Tuesday, April 17, 2007

take me walkies to your leader

As I promised, another section from Best In Show. Perhaps this will surprise you - a bit about Keith Haring! I remember well how fresh and funny and wild Haring's art was in the very early 80's, and how there was a daring to his work, too. He was probably the first graffiti-derived artist to make it big, and yes, I know about Basquiat, but he never got the break he deserved.
Rosenblum (page 82) talks about Haring's dogs as iconic characters that stepped into fantasy:


In the 1980's, when Star Trek and Star Wars ruled imaginations young and
old, the short-lived Keith Haring, a victim of AIDS, invented the equivalent of
cartoonlike hieroglyphs from a remote civilization, archetypal images of humans
and animals in mythic adventures that, like an inspired gremlin, he spread far
beyond the confines of art museums, all the way to T-shirts and subway
stations.

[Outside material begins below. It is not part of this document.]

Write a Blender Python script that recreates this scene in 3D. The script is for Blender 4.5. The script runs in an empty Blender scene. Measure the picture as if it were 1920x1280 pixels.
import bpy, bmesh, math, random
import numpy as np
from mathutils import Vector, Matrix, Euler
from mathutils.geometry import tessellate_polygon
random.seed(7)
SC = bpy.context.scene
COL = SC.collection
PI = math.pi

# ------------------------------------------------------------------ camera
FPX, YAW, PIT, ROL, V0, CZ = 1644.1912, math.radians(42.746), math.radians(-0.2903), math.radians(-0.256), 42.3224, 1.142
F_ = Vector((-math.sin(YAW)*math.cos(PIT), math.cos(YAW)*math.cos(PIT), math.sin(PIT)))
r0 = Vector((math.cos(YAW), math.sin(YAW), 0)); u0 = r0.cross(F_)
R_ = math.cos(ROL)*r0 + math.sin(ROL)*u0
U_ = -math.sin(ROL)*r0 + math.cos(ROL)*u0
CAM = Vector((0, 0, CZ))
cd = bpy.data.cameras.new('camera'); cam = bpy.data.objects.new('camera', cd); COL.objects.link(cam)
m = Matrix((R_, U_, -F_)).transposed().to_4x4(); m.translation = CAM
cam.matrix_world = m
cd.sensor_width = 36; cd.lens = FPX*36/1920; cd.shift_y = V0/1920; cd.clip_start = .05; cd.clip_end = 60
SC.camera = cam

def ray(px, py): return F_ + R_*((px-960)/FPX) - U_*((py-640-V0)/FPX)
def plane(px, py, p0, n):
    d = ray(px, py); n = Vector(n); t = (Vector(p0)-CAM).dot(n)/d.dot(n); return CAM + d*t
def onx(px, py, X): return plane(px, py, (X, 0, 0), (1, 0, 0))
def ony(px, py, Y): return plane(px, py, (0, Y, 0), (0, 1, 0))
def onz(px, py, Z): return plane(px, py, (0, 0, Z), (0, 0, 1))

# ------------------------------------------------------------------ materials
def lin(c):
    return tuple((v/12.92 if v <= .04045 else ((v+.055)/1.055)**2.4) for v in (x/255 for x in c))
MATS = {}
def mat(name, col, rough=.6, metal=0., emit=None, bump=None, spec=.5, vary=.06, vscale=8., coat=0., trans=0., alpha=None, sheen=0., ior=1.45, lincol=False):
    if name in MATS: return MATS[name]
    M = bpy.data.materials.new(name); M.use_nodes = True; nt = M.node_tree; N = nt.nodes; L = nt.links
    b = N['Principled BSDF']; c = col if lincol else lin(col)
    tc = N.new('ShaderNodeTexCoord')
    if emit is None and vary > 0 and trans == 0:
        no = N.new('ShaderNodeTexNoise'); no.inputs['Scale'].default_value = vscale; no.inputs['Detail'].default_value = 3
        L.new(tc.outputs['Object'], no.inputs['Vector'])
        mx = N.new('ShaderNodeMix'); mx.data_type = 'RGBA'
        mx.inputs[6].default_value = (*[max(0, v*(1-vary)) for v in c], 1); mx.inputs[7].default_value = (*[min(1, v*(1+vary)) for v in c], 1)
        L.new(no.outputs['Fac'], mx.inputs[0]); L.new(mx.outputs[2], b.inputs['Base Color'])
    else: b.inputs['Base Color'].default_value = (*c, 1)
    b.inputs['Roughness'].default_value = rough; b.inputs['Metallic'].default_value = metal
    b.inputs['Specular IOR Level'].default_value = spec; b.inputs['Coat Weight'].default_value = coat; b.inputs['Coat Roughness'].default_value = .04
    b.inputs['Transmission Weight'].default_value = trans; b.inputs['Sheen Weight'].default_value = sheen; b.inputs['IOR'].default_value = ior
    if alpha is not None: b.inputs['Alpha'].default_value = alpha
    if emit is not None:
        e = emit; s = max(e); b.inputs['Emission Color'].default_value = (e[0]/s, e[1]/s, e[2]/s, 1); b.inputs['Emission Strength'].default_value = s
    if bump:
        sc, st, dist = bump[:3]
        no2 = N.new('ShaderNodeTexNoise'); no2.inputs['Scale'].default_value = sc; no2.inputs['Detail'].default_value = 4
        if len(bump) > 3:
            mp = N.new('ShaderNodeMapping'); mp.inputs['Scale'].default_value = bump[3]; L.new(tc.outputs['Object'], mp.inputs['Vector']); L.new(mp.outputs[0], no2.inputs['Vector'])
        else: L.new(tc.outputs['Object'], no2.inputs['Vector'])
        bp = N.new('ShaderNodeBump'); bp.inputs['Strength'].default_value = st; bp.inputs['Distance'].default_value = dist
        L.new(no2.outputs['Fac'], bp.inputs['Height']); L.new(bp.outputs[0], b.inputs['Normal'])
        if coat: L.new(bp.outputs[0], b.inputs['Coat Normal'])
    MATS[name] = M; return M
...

In his vast repertory of ideograms. . . dogs figure large. In
one of these images, made with a marker, indicative of his role as a graffiti
artist, an Earth dog barks not at the moon but at a UFO that may be planning an
abduction to outer space.

I couldn't find a way to send you to the image Rosenblum uses, but here's another dog/UFO matchup: Untitled (1982).

Don't you love that run-on sentence? Remember, Rosenblum is a professional. Don't try this at home!